Cosa pensa che la giovane Chiesa mongola stia portando in dono alla Chiesa tutta?  

«Direi una sorta di freschezza delle origini, la bellezza semplice e la letizia di uomini donne e bambini che hanno scoperto Gesù da pochi anni e cominciano a camminare dietro a Lui. La Chiesa è nata per evangelizzare, per portare il lieto annuncio a tutti gli uomini: probabilmente nei Paesi di antica tradizione cristiana questa dimensione è meno visibile o è data per scontata. Qui, invece, tale dimensione risplende, mostrando che questa è, e continua ad essere, la missione della Chiesa. Allo stesso tempo penso che la Chiesa riceva in dono la ricchezza del patrimonio culturale mongolo e nuovi occhi con i quali contemplare il Signore. La storia del cristianesimo è la storia dell’annuncio ma anche dello sguardo offerto dai popoli man mano raggiunti dal messaggio di salvezza».

 

E questa piccola Chiesa mongola cosa sta ricevendo in dono dalla Chiesa?  

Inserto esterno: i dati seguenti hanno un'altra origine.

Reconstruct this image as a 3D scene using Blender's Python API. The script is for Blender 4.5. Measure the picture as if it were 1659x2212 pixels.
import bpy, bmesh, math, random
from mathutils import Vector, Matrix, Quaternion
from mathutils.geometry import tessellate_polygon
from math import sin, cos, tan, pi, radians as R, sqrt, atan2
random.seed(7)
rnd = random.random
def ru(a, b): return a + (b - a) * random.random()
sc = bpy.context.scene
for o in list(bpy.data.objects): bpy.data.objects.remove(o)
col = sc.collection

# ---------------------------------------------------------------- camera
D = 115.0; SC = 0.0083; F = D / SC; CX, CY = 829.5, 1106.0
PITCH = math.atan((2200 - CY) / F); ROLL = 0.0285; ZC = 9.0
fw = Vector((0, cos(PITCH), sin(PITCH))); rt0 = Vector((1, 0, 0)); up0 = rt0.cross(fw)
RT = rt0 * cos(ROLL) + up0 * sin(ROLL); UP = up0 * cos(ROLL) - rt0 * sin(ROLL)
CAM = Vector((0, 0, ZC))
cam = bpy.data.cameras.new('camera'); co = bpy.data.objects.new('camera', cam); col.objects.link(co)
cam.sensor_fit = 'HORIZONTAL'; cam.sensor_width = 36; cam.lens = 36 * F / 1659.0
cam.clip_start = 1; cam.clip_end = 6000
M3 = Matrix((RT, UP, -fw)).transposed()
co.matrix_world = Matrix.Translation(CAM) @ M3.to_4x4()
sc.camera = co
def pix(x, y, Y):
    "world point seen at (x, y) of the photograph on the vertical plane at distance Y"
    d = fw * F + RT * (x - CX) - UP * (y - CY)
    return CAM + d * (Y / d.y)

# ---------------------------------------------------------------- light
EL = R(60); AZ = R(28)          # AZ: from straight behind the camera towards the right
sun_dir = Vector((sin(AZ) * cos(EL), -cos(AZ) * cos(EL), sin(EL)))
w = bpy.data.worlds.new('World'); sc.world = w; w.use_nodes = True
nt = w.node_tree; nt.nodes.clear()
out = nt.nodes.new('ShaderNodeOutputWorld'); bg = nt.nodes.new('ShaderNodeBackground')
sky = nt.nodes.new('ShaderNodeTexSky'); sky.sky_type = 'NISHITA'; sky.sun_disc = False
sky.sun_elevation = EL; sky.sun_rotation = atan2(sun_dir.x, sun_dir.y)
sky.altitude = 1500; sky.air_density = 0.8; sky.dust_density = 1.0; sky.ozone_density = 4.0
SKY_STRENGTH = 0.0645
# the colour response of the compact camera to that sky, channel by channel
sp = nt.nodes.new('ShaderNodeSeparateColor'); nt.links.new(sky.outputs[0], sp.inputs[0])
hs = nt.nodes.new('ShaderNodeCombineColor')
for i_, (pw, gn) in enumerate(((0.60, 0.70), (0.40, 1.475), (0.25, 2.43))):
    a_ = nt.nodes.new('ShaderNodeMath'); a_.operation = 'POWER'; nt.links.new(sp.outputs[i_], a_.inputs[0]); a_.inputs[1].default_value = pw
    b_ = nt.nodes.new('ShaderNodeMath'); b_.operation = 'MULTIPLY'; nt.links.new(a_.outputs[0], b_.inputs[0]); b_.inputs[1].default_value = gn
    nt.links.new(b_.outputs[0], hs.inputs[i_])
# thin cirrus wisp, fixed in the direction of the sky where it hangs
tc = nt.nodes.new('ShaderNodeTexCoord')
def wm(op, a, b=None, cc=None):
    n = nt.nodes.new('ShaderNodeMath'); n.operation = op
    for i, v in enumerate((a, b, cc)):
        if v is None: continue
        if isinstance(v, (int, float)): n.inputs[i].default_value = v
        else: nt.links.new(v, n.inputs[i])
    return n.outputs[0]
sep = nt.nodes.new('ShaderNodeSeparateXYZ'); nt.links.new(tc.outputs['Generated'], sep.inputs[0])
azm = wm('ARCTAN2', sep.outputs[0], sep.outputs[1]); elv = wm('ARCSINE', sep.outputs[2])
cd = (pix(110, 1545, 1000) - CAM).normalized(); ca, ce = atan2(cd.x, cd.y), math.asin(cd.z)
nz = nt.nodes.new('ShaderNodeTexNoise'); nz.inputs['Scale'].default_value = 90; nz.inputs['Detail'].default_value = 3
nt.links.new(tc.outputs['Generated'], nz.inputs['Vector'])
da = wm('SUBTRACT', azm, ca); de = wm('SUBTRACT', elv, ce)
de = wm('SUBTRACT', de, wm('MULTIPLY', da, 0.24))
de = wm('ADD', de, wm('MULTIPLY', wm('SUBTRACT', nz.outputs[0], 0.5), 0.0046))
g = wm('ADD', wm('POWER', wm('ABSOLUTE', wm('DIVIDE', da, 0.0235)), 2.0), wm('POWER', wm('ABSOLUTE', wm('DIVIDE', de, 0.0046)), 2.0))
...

«Il sostegno, la consapevolezza del legame che ci unisce alle tutte le comunità cristiane del mondo e la conferma della nostra fede. Porto un esempio: volevamo tradurre il messale romano completo in lingua mongola e lo abbiamo potuto fare grazie al decisivo aiuto della Congregazione per il Culto Divino e la Disciplina dei Sacramenti: per anni abbiamo lavorato insieme e nel 2016 il testo ha ricevuto l’approvazione della Santa Sede. Non abbiamo vissuto questa approvazione come un atto formale: essa ha realmente fatto sentire le nostre comunità in comunione con tutta la Chiesa, ci ha fatto sentire sotto lo sguardo del successore di Pietro che conferma nella fede».